* [CHALLENGE]: Search the records for the word "script" and pick out every line that has it.

* [EXTRACTED INFORMATION]:
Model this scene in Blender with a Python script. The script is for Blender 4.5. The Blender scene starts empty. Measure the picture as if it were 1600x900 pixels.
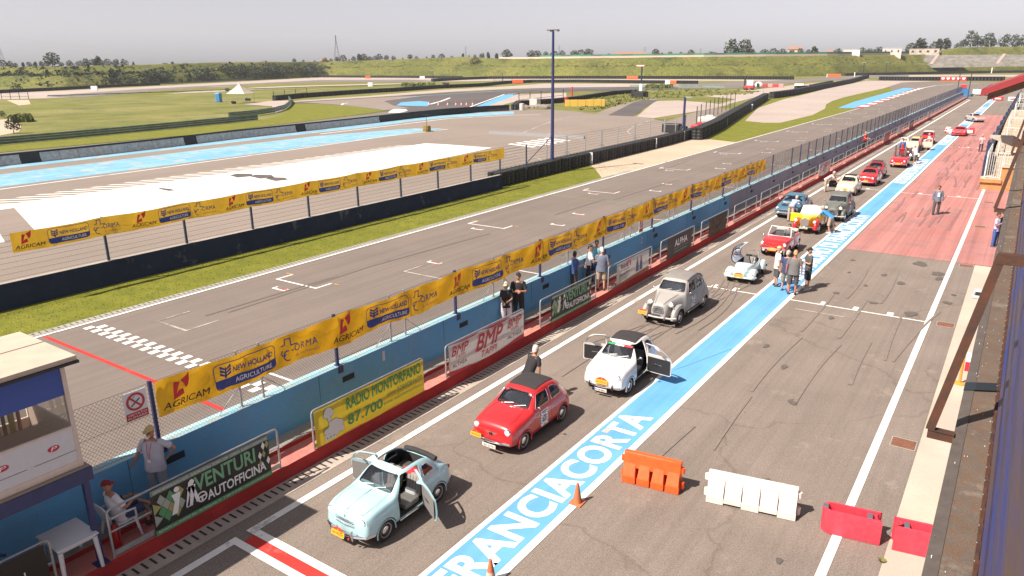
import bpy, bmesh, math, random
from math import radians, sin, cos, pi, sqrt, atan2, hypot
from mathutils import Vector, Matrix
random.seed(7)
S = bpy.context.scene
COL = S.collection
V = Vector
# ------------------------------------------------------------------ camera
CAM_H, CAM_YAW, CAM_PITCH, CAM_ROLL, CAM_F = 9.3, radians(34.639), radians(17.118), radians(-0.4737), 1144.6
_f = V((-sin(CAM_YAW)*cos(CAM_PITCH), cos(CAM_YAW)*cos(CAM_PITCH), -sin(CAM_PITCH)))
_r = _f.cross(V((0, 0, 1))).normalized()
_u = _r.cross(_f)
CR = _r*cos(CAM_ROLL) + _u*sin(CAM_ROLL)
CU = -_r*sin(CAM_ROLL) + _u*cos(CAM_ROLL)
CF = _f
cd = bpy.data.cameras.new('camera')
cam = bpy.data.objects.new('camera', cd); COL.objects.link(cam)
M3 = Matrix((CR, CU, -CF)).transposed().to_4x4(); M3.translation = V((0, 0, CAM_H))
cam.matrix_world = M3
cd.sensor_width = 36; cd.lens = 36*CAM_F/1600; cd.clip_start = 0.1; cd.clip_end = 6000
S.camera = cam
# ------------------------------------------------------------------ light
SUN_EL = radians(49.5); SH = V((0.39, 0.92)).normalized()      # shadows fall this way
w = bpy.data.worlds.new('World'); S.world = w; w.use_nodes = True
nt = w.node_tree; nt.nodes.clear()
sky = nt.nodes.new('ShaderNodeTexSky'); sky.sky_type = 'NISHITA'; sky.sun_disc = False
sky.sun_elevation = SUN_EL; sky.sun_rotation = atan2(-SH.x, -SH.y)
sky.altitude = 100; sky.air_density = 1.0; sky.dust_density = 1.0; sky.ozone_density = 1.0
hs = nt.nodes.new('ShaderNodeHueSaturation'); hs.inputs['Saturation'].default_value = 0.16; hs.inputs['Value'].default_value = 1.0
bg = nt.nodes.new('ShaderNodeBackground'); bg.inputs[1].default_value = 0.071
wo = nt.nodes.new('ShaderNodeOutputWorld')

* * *

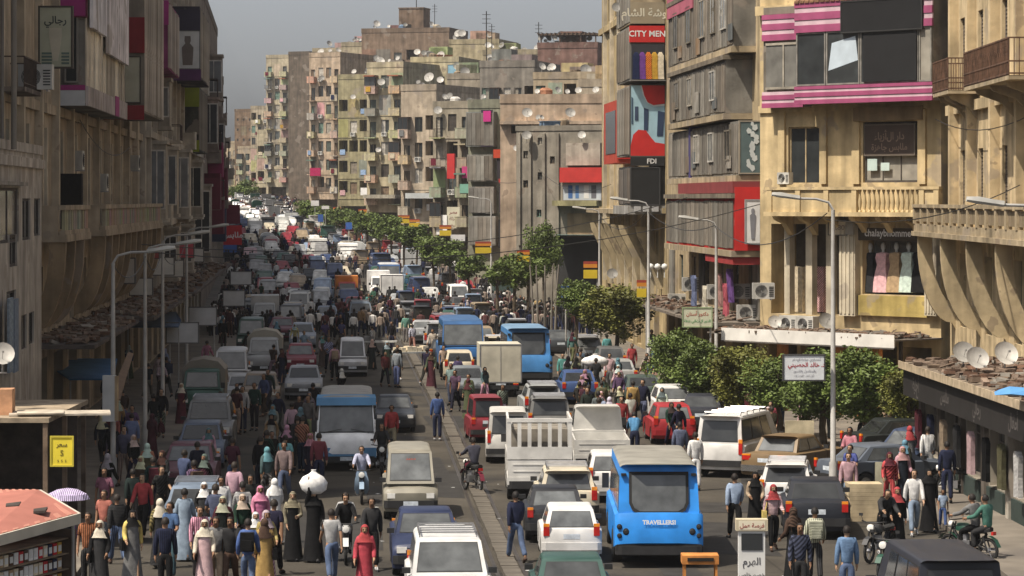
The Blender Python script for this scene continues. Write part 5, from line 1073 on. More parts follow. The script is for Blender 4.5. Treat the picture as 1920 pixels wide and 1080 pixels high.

* [RESULT FOR THIS TASK]:
Model this scene in Blender with a Python script. The script is for Blender 4.5. The Blender scene starts empty. Measure the picture as if it were 1600x900 pixels.
The Blender Python script for this scene continues. Write part 5, from line 1073 on. More parts follow. The script is for Blender 4.5. Treat the picture as 1920 pixels wide and 1080 pixels high.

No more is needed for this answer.